Tuesday, June 14, 2011

When Age is Beauty

Athlone is a very weird place to arrive after 36 hours of no days or nights. We left Christchurch at midnight one night, and 3 flights, 1 bus and 36 hours later we arrived in Athlone. There had been no sunrises, no sunsets, no breakfasts, lunches or dinners. At times, no indication of whether or not it was light or dark outside. Constant snacking and napping and stopping and starting left me feeling like I was in a time warp.

The reason I say Athlone is a weird place to step off the time warp is because it's so old. Having grown up in a country that itself is less than 200 years old, Athlone honestly feels like a movie set. Coming from Dublin 2 hours across to Athlone we passed tiny towns which literally didn't seem real. Athlone is slightly bigger than those - the biggest of the small towns, so to speak - but still, it's a surreal place to arrive in.

I've seen old before, but what I've seen that has been old, has been monumental buildings built in the last two hundred years - state libraries, town halls, memorials - not entire towns that have aged over hundreds of years. Driving through the small towns on our first night it felt like nothing had changed in all that time. I think of Charlie and the Chocolate Factory, the original movie, where doors open straight onto the path as they do here, and store signs are handmade, as many are here. I half expect women with aprons, their hair in curlers, to chase cats out the doors and men in brown suits to carry their briefcases hurriedly down the road.

Athlone as a town is beautiful, if a little run down. Run down in a way that it is wise and full of character, but run down all the same, showing its age. Gates glow with rust and cling desperately to their hinges. Signs fade with age and walls grow with moss, becoming one with the surroundings. Signs of history and age, so not negatives at all. I've just never seen the effects of age on a town - metaphorical lined skin and stooped posture that I've never seen before in real life.

The thing which most makes Athlone seem this way is the number of shops that are empty, victims of the recession. It's incredibly sad, walking past shops with window dressings still hanging and signs still outside. It's easy, when faced with these indicators of what used to be, to imagine town folk chattering and moving about, breathing more life into this beautiful town. We experience the chatter and movement in every shop we enter, but it seems as though almost every second shop echoes with ghosts of better economical times.

The friends we are staying with live in an amazing 3 story house, above a store front that used to house the local sweets and ice cream shop. Although it closed many years before the recession, I've heard so many stories about it from our friends that it's even easier to imagine the life that flowed through it and even sadder to see it empty.

Today, the sun came out for us, to bathe Athlone in warmth and reflection.

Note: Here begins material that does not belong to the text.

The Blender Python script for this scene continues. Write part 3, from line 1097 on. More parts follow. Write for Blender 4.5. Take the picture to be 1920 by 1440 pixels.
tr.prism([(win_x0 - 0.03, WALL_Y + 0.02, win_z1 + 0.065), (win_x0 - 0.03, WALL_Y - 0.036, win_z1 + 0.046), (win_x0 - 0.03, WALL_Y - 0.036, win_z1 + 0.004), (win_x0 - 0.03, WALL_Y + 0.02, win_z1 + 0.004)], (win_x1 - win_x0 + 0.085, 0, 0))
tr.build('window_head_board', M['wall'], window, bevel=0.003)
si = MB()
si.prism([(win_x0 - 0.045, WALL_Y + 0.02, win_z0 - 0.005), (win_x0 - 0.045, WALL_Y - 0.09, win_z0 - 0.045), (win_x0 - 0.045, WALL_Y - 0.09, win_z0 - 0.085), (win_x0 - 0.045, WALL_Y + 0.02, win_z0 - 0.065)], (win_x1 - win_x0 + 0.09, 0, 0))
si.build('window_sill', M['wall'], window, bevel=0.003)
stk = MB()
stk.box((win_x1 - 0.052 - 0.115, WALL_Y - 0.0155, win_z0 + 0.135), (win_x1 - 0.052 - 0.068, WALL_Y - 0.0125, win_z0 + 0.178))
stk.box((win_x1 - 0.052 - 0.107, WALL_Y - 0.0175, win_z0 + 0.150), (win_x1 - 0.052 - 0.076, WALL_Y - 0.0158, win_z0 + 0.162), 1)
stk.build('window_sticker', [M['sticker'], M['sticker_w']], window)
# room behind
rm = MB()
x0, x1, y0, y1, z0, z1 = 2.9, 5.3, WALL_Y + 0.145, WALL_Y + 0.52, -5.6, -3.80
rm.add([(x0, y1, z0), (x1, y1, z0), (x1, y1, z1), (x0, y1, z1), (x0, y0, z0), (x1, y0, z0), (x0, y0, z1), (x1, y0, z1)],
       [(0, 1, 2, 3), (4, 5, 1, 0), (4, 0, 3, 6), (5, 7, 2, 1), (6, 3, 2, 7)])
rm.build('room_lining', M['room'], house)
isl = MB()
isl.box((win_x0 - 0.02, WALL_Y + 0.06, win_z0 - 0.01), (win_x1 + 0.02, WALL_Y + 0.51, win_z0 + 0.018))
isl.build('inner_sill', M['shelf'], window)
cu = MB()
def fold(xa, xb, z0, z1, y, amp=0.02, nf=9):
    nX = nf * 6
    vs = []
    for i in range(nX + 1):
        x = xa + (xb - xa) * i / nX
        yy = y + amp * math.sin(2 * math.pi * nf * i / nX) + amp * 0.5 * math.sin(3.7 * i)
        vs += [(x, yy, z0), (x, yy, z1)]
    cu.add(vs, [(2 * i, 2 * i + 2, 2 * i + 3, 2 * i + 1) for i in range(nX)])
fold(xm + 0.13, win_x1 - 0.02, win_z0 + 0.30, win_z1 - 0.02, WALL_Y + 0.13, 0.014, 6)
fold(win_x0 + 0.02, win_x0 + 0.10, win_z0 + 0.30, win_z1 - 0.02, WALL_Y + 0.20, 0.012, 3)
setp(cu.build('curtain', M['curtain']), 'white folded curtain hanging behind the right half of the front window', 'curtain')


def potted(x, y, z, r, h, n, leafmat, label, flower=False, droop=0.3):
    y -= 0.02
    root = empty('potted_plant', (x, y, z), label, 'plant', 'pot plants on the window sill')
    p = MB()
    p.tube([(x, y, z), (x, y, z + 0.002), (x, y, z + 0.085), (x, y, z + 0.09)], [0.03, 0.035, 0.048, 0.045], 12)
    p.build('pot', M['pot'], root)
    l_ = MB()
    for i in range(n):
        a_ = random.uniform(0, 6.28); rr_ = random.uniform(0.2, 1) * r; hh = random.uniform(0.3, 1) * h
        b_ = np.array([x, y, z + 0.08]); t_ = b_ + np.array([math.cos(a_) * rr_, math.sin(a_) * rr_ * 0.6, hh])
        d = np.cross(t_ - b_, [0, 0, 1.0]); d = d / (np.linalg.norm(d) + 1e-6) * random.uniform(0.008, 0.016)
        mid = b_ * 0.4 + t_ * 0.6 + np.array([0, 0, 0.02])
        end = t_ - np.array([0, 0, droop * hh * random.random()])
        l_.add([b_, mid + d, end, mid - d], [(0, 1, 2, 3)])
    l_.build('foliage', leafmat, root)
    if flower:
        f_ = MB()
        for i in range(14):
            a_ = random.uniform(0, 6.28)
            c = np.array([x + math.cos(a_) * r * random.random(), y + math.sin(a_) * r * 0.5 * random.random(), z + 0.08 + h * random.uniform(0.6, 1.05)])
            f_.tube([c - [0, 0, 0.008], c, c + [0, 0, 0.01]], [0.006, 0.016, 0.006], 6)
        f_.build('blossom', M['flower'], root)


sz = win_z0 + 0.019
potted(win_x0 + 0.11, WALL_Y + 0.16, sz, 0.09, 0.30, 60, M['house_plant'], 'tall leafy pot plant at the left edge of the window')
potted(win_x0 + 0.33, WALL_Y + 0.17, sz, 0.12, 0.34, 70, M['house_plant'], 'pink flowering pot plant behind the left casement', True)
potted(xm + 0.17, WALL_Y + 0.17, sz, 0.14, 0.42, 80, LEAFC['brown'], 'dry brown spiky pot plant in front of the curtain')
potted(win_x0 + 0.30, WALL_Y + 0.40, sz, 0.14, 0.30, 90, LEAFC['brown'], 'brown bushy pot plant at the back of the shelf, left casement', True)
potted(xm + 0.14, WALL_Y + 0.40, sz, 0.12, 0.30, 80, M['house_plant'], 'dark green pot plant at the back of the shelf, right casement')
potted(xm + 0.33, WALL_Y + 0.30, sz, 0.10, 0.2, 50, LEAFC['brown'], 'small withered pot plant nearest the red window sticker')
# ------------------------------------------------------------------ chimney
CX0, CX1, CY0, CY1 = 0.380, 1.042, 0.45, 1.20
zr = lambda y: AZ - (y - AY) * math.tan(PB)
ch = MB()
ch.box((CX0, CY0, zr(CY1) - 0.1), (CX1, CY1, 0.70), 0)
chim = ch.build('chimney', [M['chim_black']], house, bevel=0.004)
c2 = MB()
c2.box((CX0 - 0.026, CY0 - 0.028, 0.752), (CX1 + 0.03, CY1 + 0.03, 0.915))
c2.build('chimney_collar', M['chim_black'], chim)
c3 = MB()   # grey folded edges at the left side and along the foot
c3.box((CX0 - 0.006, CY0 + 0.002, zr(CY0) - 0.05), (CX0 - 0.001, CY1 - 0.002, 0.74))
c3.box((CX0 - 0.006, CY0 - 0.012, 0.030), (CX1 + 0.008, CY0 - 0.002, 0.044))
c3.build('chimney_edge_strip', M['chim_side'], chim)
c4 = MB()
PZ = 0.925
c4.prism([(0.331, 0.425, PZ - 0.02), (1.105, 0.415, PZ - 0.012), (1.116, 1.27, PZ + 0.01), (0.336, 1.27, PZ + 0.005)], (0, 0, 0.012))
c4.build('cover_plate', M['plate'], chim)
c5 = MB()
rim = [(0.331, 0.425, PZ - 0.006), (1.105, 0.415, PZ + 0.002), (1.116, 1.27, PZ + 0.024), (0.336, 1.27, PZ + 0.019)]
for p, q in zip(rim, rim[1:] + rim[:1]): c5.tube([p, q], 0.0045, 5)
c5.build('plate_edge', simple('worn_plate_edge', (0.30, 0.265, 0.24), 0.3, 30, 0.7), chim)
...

We photographed the icons of the town, the castle, churches and river and we joined a trip up the river in a Viking themed boat, a cheery Irishman commentating as we glided through the countryside. The viking boat has been my favourite part of the trip so far - it didn't hurt that the sun was out and we were warm and cosy on the boat!

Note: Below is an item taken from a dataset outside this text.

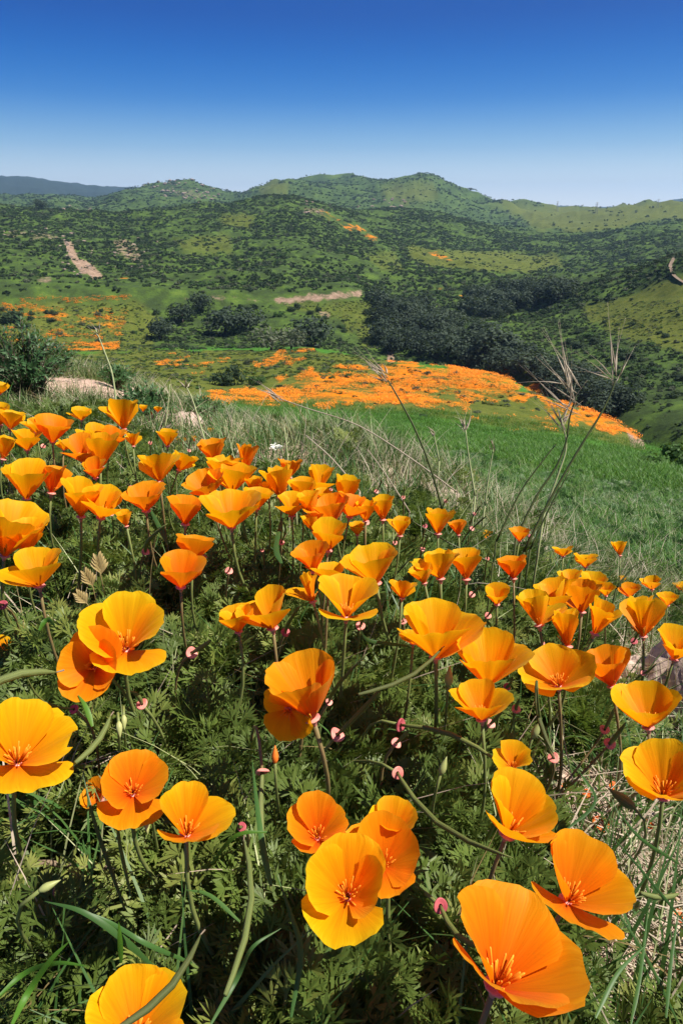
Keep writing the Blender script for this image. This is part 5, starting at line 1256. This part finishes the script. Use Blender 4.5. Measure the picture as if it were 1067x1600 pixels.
def leafbush(x, y, wpx, hpx, n, label, mats=('twig', 'crestbush'), ll=.022, lw=.0030, seed=1, dr=None, nl=24, rmin=.8):
    rn = random.Random(seed); p = hit(x, y, rmin, 9, 700)
    if dr: v = ray(x, y); hh = math.hypot(v.x, v.y); p = Vector((v.x / hh * dr, v.y / hh * dr, 0)); p.z = float(terr(p.x, p.y)[0])
    d = p.y / ray(x, y).y; W = wpx * d / FPX / 2; H = hpx * d / FPX
    root = empty('crest_bush', p); sb = MB(); lb = MB()
    for k in range(n):
        a = rn.uniform(0, 6.28); q = rn.random() ** .5; tip = Vector((math.cos(a) * W * q, math.sin(a) * W * q * .8, H * (1.05 - .55 * q * q) * rn.uniform(.72, 1.08)))
        pts = bez(Vector((tip.x * .15, tip.y * .15, -.01)), Vector((tip.x * .35, tip.y * .35, H * .35)), tip * .75 + Vector((0, 0, H * .1)), tip, 6)
        sb.tube(pts, [.0022, .002, .0017, .0014, .001, .0008, .0005], 4)
        for j_ in range(nl):
            t = .25 + .75 * j_ / nl; f = t * 6; i_ = min(int(f), 5); c = pts[i_].lerp(pts[i_ + 1], f - i_); ax = (pts[i_ + 1] - pts[i_]).normalized()
            o_ = Vector((rn.gauss(0, 1), rn.gauss(0, 1), rn.gauss(.4, .6))); o_ = (o_ - ax * o_.dot(ax)).normalized(); e = (o_ + ax * rn.uniform(.3, 1.1)).normalized(); l = ll * rn.uniform(.6, 1.3)
            s_ = ax.cross(o_).normalized(); lb.add([c, c + e * l * .5 + s_ * lw, c + e * l, c + e * l * .5 - s_ * lw], [(0, 1, 2, 3)])
    sb.build('stems', M[mats[0]], root); tag(lb.build('leaves', M[mats[1]], root, False), kind='stuff')
    return tag(root, label, 'bush')
leafbush(52, 655, 165, 120, 150, 'leafy green bush at the left edge of the crest, tallest of the crest bushes', seed=1, dr=2.35)
leafbush(-60, 640, 150, 130, 110, 'leafy green bush cut by the left edge behind the tallest crest bush', seed=2, dr=2.7)
leafbush(228, 662, 95, 62, 70, 'bright leafy low bush right of the bare soil on the crest', seed=3)
leafbush(186, 608, 60, 40, 40, 'small leafy bush behind the bare soil on the crest', seed=4)
leafbush(318, 662, 80, 44, 50, 'low spreading bush right of the bright leafy one on the crest', seed=5)
leafbush(383, 678, 84, 44, 46, 'dark spiky tuft on the skyline of the crest before the orange field', ('culm', 'grass'), .035, .0016, 6, None, 10)
leafbush(88, 590, 90, 50, 60, 'grey-green bush behind the tallest crest bush', seed=8, dr=3.0)
leafbush(500, 705, 60, 22, 30, 'low green weed patch in the grey grass past the white flower head', seed=9, dr=2.4)
leafbush(560, 740, 80, 26, 36, 'bright green weed patch on the slope behind the crowded poppies', seed=10, dr=2.2)
def stalk(pix, d0, d1, w0, w1, mat_, name, parent=None, base=None, n=6):
    m_ = len(pix); pts = [P(x, y, d0 + (d1 - d0) * i_ / (m_ - 1)) for i_, (x, y) in enumerate(pix)]; pts = smoothpath(pts, 5)
    if base is not None: pts = [q - base for q in pts]
    mb = MB(); k = len(pts); mb.tube(pts, [(w0 + (w1 - w0) * i_ / (k - 1)) * (d0 + (d1 - d0) * i_ / (k - 1)) / FPX / 2 for i_ in range(k)], n)
    return mb, pts
def needle(culm, d, awns, label, w=4.0, mc='culm', ma='awn', wa=.75):
    bx, by = culm[0]; p = hit(bx, by, .3, 9, 500); d = min(d, p.y / ray(bx, by).y); base = P(bx, by, d); 
    root = empty('needle_grass', base)
    mb, pts = stalk(culm, d, d * 1.0, w, w * .55, mc, 'culm', None, base); 
    gz = float(terr(base.x, base.y)[0]) - base.z
    if gz < -.002: mb.tube([(0, 0, gz - .005), (0, 0, 0)], w * d / FPX / 2, 6)
    mb.build('culm', M[mc], root); rn = random.Random(int(bx))
    for a in awns:
        dd = d * rn.uniform(.96, 1.04); _, ap_ = stalk(a, d, dd, 1, 1, ma, 'awn', None, base, 4); ab = MB(); k_ = len(ap_); ab.tube(ap_, [wa * d / FPX * (.5 + 1.25 * math.exp(-((i_ / k_ - .28) / .16) ** 2) - .35 * i_ / k_) for i_ in range(k_)], 4); ab.build('awn', M[ma], root)
    return tag(root, label, 'grass stalk')
rn_ = random.Random(3)
def fan(cx, cy, tips, along, k):
    out = []
    for tx, ty in tips:
        for _ in range(k):
            sx, sy = cx + rn_.uniform(-along, along) * .5, cy + rn_.uniform(-along, along)
            ex, ey = tx + rn_.uniform(-9, 9), ty + rn_.uniform(-9, 9)
            out.append([(sx, sy), ((sx + ex) / 2 + rn_.uniform(-3, 3), (sy + ey) / 2 + rn_.uniform(-4, 3)), (ex, ey)])
    return out
needle([(692,800),(672,730),(648,670),(624,625),(606,594)], 1.15, fan(603, 590, [(552,548),(568,552),(560,570),(592,560)], 8, 3), 'dark needle grass stalk with a pale swept head before the left of the orange field')
needle([(818,862),(862,775),(905,700),(935,652),(952,618),(962,590)], .95, fan(960, 596, [(942,480),(975,505),(984,540),(905,548),(888,572)], 14, 2), 'tallest dark needle grass stalk leaning right, head against the right hillside', 4.5)
needle([(806,840),(838,775),(868,730),(884,690),(890,650),(900,620)], 1.0, fan(898, 624, [(838,560),(848,515),(866,505),(800,602),(815,572),(884,535)], 26, 3), 'needle grass with the largest silvery swept head, left of the tallest stalk', 4.0)
needle([(850,800),(872,740),(884,700),(880,668),(872,640)], 1.02, fan(880, 668, [(905,635),(898,640),(846,612),(830,618),(852,600),(910,600)], 14, 2), 'green drooping needle grass head below the largest silvery head', 3.4, 'palestalk')
needle([(828,858),(860,790),(890,735)], 1.0, [], 'bare dark grass culm leaning right beside the tallest needle grass', 3.2)
needle([(775,846),(812,770),(846,722),(868,694)], 1.0, [], 'bare dark grass culm left of the largest silvery head', 3.2)
needle([(742,775),(733,720),(727,672)], 1.2, fan(727, 672, [(702,650),(718,640),(732,642),(728,655)], 5, 2), 'short pale upright grass head in the green slope at centre right', 3, 'palestalk')
needle([(757,790),(764,740),(771,700)], 1.25, fan(771, 702, [(776,680),(768,690)], 5, 2), 'slender pale grass spike right of the short upright head', 2.6, 'palestalk')
needle([(686,720),(680,690),(676,672)], 1.5, fan(677, 680, [(668,668),(684,672),(674,660)], 5, 2), 'small pale grass spike left of the short upright head', 2.4, 'palestalk')
needle([(325,705),(312,660),(300,622),(290,602)], 1.2, fan(292, 606, [(280,590),(296,588)], 4, 2), 'green grass stalk rising left of the crest twig', 3.6, 'palestalk')
needle([(183,640),(176,585),(162,545),(150,515)], 1.7, fan(155, 525, [(140,505),(150,498)], 6, 2), 'pale grass stalk with a long spike before the left meadow', 3.4, 'palestalk')
needle([(255,700),(262,640),(266,600)], 1.25, [], 'thin green grass stem standing beside the tallest crest cup', 3, 'palestalk')
needle([(715,770),(640,715),(560,665),(480,638),(430,620)], 1.3, fan(440, 624, [(400,608),(385,600),(410,600)], 10, 2), 'long dry stalk arching left over the grey grass to the orange field', 2.6, 'awn')
needle([(640,800),(605,745),(574,702)], 1.15, [], 'straight pale straw stalk leaning left behind the round crinkled cup', 2.6, 'awn')
needle([(562,768),(520,718),(478,680)], 1.1, [], 'straight pale straw stalk leaning left over the crowded crest', 2.8, 'awn')
needle([(420,760),(426,720),(452,690)], 1.2, [], 'short green stalk beside the white flower head', 2.4, 'palestalk')
needle([(378,760),(362,700),(352,655)], 1.3, [], 'thin grey-green stalk above the upright lone poppy', 2.4, 'palestalk')
needle([(770,880),(705,850),(640,812)], .85, [], 'long dark stalk lying across the round crinkled cup', 2.6)
needle([(660,930),(720,860),(778,800)], .85, [], 'dark thin stalk crossing between two small back-row cups', 2.4)
needle([(612,905),(660,850),(700,795)], .86, [], 'dark thin stalk rising right of the cup with the straight stem', 2.4)
needle([(590,845),(618,790),(645,748)], .98, [], 'dark stalk behind the cup crossed by a grass blade', 2.6)
needle([(962,920),(985,890),(1010,872)], 1.15, [], 'dark green stalk leaning right before the slope near the right edge', 3)
needle([(905,930),(935,900),(958,880)], 1.15, [], 'dark short stalk under the highest right-hand cup', 3)
needle([(462,768),(452,735),(448,700),(444,668)], 1.05, [], 'pale grass blade crossing the ragged poppy at the crest top', 3.5, 'palestalk')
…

The countryside and riverbanks were stunning but besides the fact that they were so beautiful, generally speaking countryside is countryside and so I was able to put the town into perspective. It no longer feels so much like a movie set, and now that we've walked around the nearest streets a few times and have our bearings, and our body clocks are starting to sort themselves out, I feel more settled. Our hosts are spoiling us rotten, I feel very much at home and the house itself feels so inviting. Tomorrow we start to explore the surrounding areas and I'm already looking forwarding to returning to our home away from home each day.